Likeability Matters in Leadership

Posted by on Jan 22, 2018

Will you be a great leader? Don’t let anyone fool you. Making predictions about who will be a great leader is quite unscientific. Why? Because dealing with the people side of the business has too much variability, too many emotions, too many exceptions to the rule. Yet there are truisms about leadership and the human dimension in organizations that can help you be a great leader. Here are a few:

Results AND Likeability Matter

A new line of research by Zenger and Folkman argues that being liked and delivering results defines extraordinary leaders. Exceptional leaders are very likable. Exceptional leaders deliver outstanding results and highly engaged employees. Their preliminary evidence is showing women leaders may have some advantages in the likeability category.

What’s going on with this likeability factor? Well, people who make things happen (leaders) have one thing in common — social currency. Imperceptible, yet powerful all the same, social currency is like business accounting for goodwill. It’s the intangible value earned from the exchange of positive human interactions. Helpful relationships produce social currency which, in turn, gets results and increases likeability.

You’re on Camera 24/7

Successful leaders focus on actions that matter, becoming teachers and role models. This is the “walking the talk” stuff. People will model behavior if they can observe it. Today’s social media world puts your ethics, truthfulness and personal conduct on the line for all to see. You are “on camera” 24/7.

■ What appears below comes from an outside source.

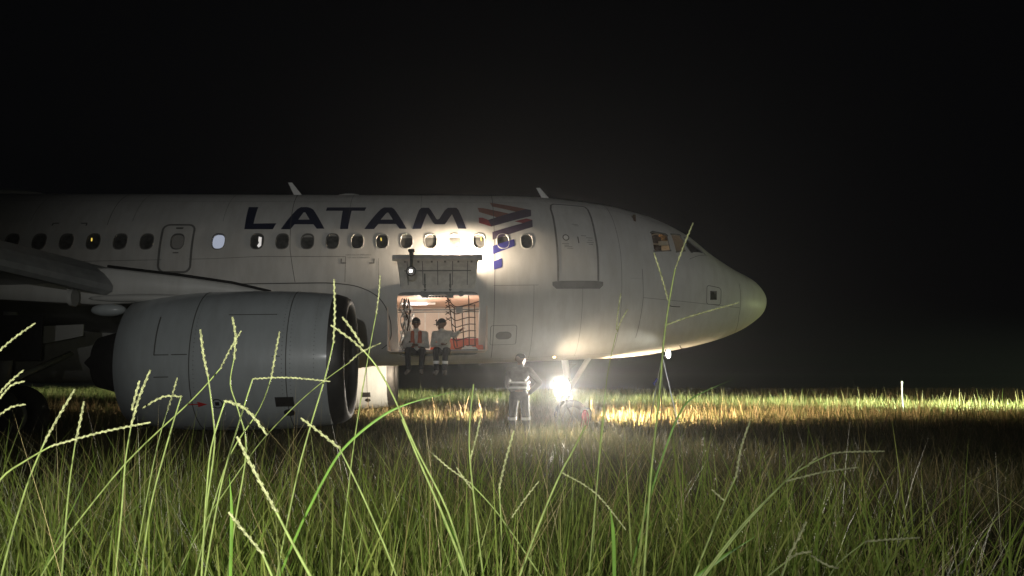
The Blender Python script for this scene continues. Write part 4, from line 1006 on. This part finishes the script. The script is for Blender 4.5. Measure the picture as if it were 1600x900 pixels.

Leading with a higher purpose, having a clear view of what your work means above and beyond business success, will guide you through tough times, tough decisions and help you motivate and inspire others. It will also let you manage the 24/7 leadership world you live in.

Be Spiritually Healthy

Our CEO Bob Rosen talks about the importance of “spiritual health” in his book, Grounded. In today’s business world, there is a role for spirituality and the bottom line. Here is his advice for creating social currency, the goodwill you need to be a great leader:

Define and articulate your higher purpose. Then let your actions and words show what you believe.

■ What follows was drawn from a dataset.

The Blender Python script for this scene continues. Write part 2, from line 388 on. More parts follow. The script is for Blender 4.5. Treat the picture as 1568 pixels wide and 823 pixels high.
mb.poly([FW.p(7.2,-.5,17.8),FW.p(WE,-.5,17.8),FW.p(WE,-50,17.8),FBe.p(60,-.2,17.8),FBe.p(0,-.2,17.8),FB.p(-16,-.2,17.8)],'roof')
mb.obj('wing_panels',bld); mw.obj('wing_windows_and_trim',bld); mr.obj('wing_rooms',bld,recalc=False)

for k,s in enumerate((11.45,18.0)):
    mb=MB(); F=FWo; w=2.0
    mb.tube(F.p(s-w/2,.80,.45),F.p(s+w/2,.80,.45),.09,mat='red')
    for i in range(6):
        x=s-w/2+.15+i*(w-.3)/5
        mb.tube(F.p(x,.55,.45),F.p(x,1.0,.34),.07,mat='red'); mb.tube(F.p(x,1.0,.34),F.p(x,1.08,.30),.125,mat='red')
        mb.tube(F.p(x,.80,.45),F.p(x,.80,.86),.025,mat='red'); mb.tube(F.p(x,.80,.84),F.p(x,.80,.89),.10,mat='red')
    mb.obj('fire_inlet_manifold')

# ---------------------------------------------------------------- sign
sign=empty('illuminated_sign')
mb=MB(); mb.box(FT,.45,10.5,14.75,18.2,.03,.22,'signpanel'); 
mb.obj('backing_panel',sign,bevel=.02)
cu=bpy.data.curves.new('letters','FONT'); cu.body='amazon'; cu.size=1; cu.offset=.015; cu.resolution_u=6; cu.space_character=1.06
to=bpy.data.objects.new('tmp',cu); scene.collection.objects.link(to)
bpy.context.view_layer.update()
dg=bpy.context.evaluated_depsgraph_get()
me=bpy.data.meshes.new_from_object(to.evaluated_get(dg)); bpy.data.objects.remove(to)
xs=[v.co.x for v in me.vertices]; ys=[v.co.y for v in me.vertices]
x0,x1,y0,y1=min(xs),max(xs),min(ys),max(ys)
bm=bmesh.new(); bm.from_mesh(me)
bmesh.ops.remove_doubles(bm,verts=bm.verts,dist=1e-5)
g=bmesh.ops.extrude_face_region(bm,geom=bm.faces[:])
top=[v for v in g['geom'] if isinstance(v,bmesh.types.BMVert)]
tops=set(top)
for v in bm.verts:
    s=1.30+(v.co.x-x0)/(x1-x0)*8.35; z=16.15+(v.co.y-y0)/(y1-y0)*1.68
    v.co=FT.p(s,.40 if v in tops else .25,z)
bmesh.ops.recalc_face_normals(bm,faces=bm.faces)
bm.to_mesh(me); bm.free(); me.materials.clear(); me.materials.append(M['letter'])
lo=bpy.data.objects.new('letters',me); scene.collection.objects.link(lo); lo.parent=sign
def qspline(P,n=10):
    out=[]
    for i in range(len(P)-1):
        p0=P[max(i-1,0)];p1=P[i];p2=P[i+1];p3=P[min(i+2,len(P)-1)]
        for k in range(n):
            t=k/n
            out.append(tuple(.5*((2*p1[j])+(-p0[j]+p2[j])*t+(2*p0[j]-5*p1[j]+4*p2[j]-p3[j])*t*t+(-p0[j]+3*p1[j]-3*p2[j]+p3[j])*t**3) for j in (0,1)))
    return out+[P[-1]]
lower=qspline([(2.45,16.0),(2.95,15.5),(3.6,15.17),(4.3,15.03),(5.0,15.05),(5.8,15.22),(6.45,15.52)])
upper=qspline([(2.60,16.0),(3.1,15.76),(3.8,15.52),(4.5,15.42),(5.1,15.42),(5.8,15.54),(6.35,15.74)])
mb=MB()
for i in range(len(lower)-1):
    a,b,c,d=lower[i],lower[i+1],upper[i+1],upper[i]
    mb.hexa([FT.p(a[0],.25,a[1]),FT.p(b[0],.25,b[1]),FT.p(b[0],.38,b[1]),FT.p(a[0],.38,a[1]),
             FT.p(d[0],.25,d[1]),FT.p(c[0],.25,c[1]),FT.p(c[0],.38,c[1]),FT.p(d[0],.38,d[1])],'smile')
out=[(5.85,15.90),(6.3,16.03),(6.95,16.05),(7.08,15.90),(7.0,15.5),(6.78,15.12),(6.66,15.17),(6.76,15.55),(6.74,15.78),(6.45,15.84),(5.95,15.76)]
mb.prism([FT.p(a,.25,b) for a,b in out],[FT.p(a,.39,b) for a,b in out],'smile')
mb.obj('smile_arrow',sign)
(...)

Be culturally aware and interested. You probably work with people from many different cultures. Go out of your way to ask people about their backgrounds.

Be kind. People who are kind or grateful are happier than those who are not.

Show generosity of spirit. Show respect, be fair, express care and concern, listen, reflect, give credit where it is due.

Volunteer to help others. Altruism is good for the body and the soul.

Hire spiritually healthy colleagues. Surround yourself with healthy people.

Take it personally.

Believing in that old axiom “don’t take it personally, it’s just business” is straight-up crazy. Individuals make things happen. It requires personal effort, energy and commitment to lead people. You can’t help but take things personally.